The criteria is the bit that's work-in-progress. At the moment it
just switches the three outputs on teh basis of a simple coded-in
criterion (two are on when teh average of the two tank sensors is
below 24 deg C, teh third when it's below 27 deg C). The code will
eventually let you set a criterion which works by switching on each
output when sensor 1 is above a set value and below another set value,
and sensor 2 is above one and below another and sensor 3 is above one
and below another and ... sensor 8. This lets you switch on
more-or-less anything, because if you don't want a sensor to
contribute you set it to 0 and 99.9 (on when above 0 and below 99.9 =
always on), if you want an output on below 24 you set on when above
0.0 and below 24.0, if you want on when above 27 (say, to swich on
cooling) you set on on when above 27.0 and below 99.9.

This will let me set things like heaters on when tank is below 24 and
sump is below 28 - teh heaters are in teh sump, and I wouldn't want to
boil teh sump if teh circulation pumps were off.
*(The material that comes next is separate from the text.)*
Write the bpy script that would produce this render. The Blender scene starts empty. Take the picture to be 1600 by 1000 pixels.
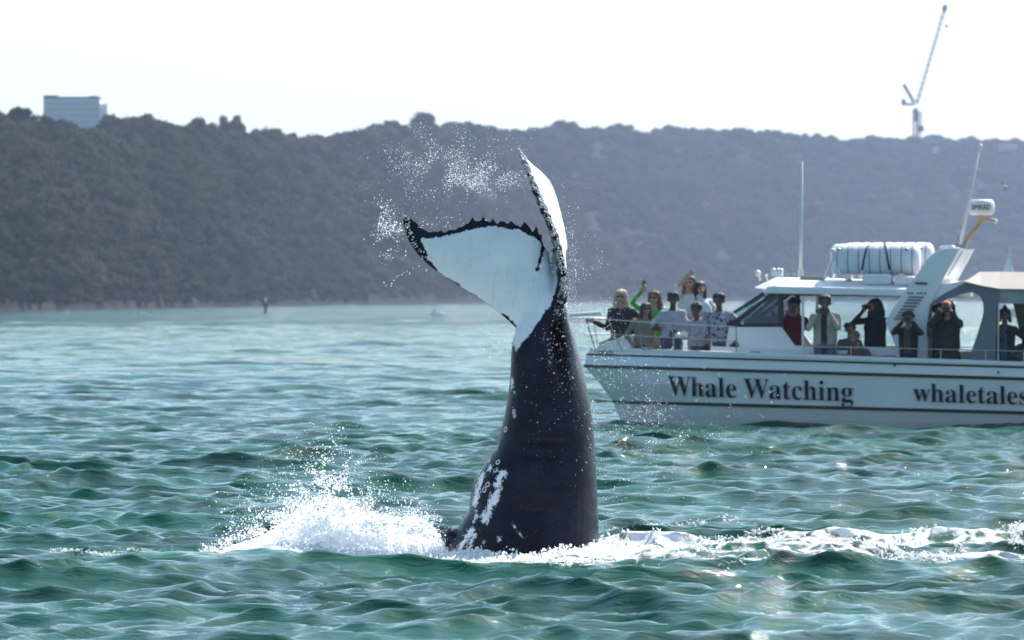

The 16F877 is probably overkill, but I did want more than four 10 bit
adc, plus 8 bits to control LCD, plus at least 4 outputs and 4 inputs,
plus a moderate amount of eeprom data, and decided that I'd get the
one with the maximum amount of program space that met those criteria -
hence 16F877. There's also a USART in there, and the pins for that
are currently unused, so I could have teh output on a serial port to a
PC, when I get round to it.

I'm not really sure why I haven't finished it off - it was more an
exercise to see if I could than to fulfill a need. When I started I
knew next to nothing about electronics (I did some in physics at
school over 15 years ago) and had never touched a microcontroller, but
I bought an electronics text-book by Horowitz & Hill and downloaded
masses of gumpf from Microchip's website and started reading. My
first PIC program and circuit switched a LED on when you pressed a
button, then switched it off four seconds after you released teh
switch. My second program and circuit was the temperature controller
- I favour the in-at-the-deep-end approach to learning!

Is there anything specific you wanted to know?